Sound familiar? It is — to us. To the left, it’s all very exciting, and all very new. And so we see the self-proclaimed netroots go through a trajectory very much like what the Birchers went through, albeit in highly compressed time. The elements are all there: the resentment, the conspiracy-mindedness, and especially the leaders with stupefyingly poor judgment married to Napoleon complexes.
This knd of thinking ends up in with self-appointed leaders condemning other, older leaders for lax ideological purity.

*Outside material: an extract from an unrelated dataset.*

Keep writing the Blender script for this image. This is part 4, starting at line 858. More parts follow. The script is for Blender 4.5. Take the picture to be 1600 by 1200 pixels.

So how did the political right deal with its own wingnuttery?
...but the beginning of the end for its place in American conservatism came the preceding year. Nearly concurrent with its founding was the founding of the National Review, and in the beginning, there was much overlap between the personnel of each entity. Under William F. Buckley’s aegis, the National Review did what the Birchers did not: specifically, it eschewed the foe rather than mimicking it; and it inculcated within itself and its fellow-travelers a basic optimism about the American people that the Birchers, with their dark Weltanschauung of dupes and proxies, found utterly alien. Buckley in particular wrestled with the problem of Welch’s unhinged theories, until publicly concluding in the seminal February 1962 NR essay, “The Question of Robert Welch,” that the Birchers’ leader was simply a paranoiac who had to be ejected from the still-nascent conservative movement.

The gravity of Buckley’s action cannot be overstated. Conservatism was still on the ropes. Its declared adherents were few, and it would shortly suffer a crushing rejection from the American electorate in the 1964 election. In this circumstance, many argued that to turn away any ally was a fool’s act, bringing division in dire straits where unity was paramount. Mercifully, the National Review rejected this in favor of doing what was right rather than what was seemingly pragmatic. Considering the probable resulting alternatives in the modern day — a conservative movement twisted by a dark vision of paranoia and loathing, or no conservative movement at all — we owe a debt of gratitude for this simple essay in winter 1962.

Will the leaders of the Democratic Party find the courage to dump the "nutroots"?

Their inability to keep from slobbering all over race demagogues like Al Sharpton do not give me much hope.